Rev Dr Steve Taylor

Supported by the University of Glasgow Library

Steve Taylor is Director of Angel Wings Ltd, Lead Researcher Te Pae Tawhiti and Senior Lecturer at Flinders University, Australia. His research interests are in cultures and change. He has published widely on the transmission of Christianity across diverse contexts, including nearly fifty published peer-reviewed articles and book chapters. Born and raised in Papua New Guinea, Steve completed his doctorate in practical theology at the University of Otago in 2004, focusing on emerging forms of church. He has been the Principal of Knox Centre for Ministry and Leadership and Uniting College for Leadership and Theology and authored First Expressions: Innovation and the Mission of God (2019), Built for Change: A Practical Theology of Innovation and Collaboration in Leadership (2016), and The Out of Bounds Church? Learning to Create a Community of Faith in a Culture of Change (2005). He is a monthly film reviewer for Touchstone and a regular columnist for Zadok Perspectives. 

Understanding the past demands a contemporary reappraisal of race and justice in the expansion of empires. The history of slavery invites educational institutions to assess their complicity in education, empire and exploitation. Slavery generally tends to be framed in relation to the transatlantic slave trade. However, a unique history of coerced Pacific labour is called “blackbirding.” Pacific peoples were extracted from island communities to build sugar plantations in Australia and Fiji. Recently, scholars have called for a reappraisal of “blackbirding,” the need for new Pacific genealogies and a critical reassessment of the “racial imaginaries” at work in the empire’s expansion.

My research project aims to illuminate the Glaswegian contribution to the modern Protestant missionary enterprise. The archives at the University of Glasgow Library offer a significant resource. Several Special Collections contain pamphlets and sermons that illuminate historic attitudes to other cultures, as students from the University were encouraged into mission activity by Christian student bodies meeting in and around the campus. The University Library Missions Book collection includes descriptions by missionaries who sailed from the ports of Glasgow and wrote for their encounters with “blackbirders” in operation. 

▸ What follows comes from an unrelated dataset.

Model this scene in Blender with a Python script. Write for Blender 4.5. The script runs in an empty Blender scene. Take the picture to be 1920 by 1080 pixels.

This unique archival material will be located in relation to the growing body of contemporary scholarship attuned to histories of slavery and the economic and educational complicities of British imperialism. My research project aligns with the University of Glasgow’s Historical Slavery Initiative, which seeks to respond to the University’s complicated entanglement with Scottish imperial expansion.

I am thrilled to have been awarded this Research Fellowship and grateful for the opportunity to access what is a unique collection. I look forward to travelling to the University of Glasgow and strengthening academic relationships with colleagues. I am excited by the important work already being done at the University through the Historical Slavery Initiative. I trust my research will contribute to the justice-making required by the Pacific’s particular histories of slavery.